The whole significance of your sentences was that you had made all the necessary resolutions, but you could not carry them out because the Force refused to support you. That is the usual trick of the vital mind when it wants to rid itself of the blame for difficulties or want of progress in the sadhana. “I am doing all 1 can, but the Force is not supporting me.”

I am not “pressing” any Force. The Force is there to help if the help is acceptable. The vital is depressed and dissatisfied because ego and desire have to be given up and it does not want to give up anything. And as for you, well, you will say “If the vital does not want, what can I do?”

Your vital responds to it [depression] and reproduces its suggestions of despondency etc. If your vital stopped doing that, you would feel it is a suggestion from outside and simply answer with you mind “Nonsense” and dismiss it. Even if you could live separate in your inner being, the response of your vital would be felt as something superficial, negligible, not effective.

Perhaps the vital cooperated before because it hoped to get something for the ego out of the sadhana and refuses to cooperate now as its demands are not honoured – also because there is now a pressure for the giving up of desire and selfishness and it is not prepared to do it. In the absence of the vital cooperation the mind cannot get up steam to do anything steadily in the sadhana line.

Purification of the vital is usually considered to be a condition for a successful sadhana.
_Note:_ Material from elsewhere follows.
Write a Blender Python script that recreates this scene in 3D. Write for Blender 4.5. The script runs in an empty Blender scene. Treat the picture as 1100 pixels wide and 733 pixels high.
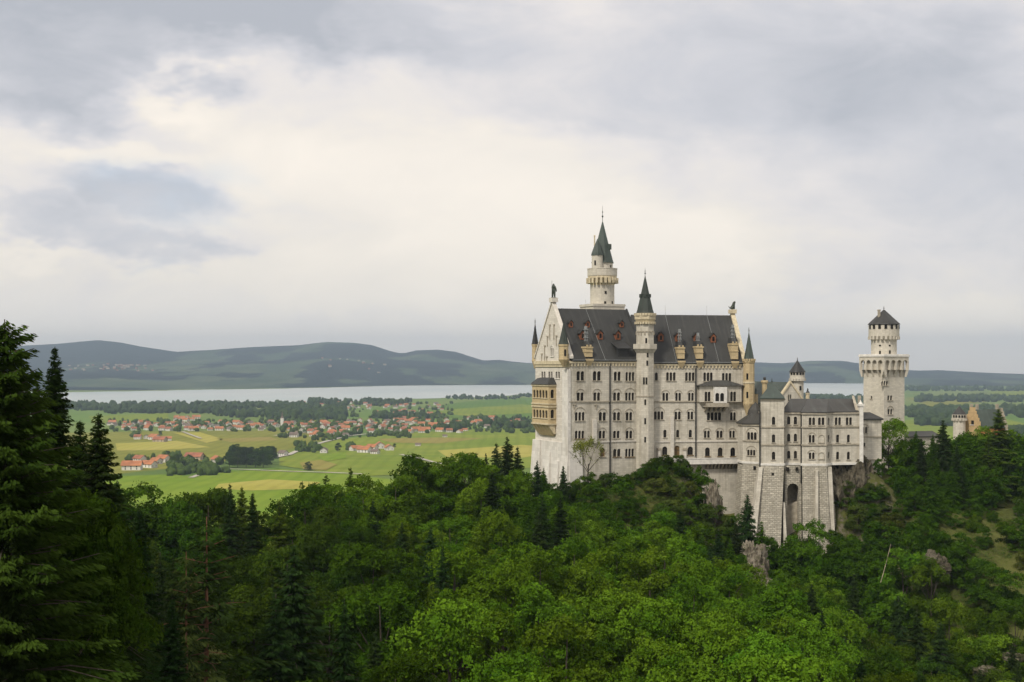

One may have some experiences without it, but at least a complete detachment from the vital movements is necessary for a substantial realisation.

The cause of depression does not lie in there being Pranam or no Pranam but in the nature itself- in a certain kind of rajasic and tamasic vital egoism which seizes on any excuse for indulging its propensities. The reason is that there is in the vital a desire or an interest and in the mind a habit of bringing itself all the satisfaction of the desire or chewing the cud of interest and the mechanical mind goes on doing these things even when it ought to be free from all such things and concentrated on the sadhana. That is why the roots of all desires have to be loosened so that one can do things without desire or attachment and be able also not to do them; so with interests they must be held loosely cm the surface of the mind so that they can be dismissed or taken up at will and not allowed to fasten on the mind and occupy it against its will.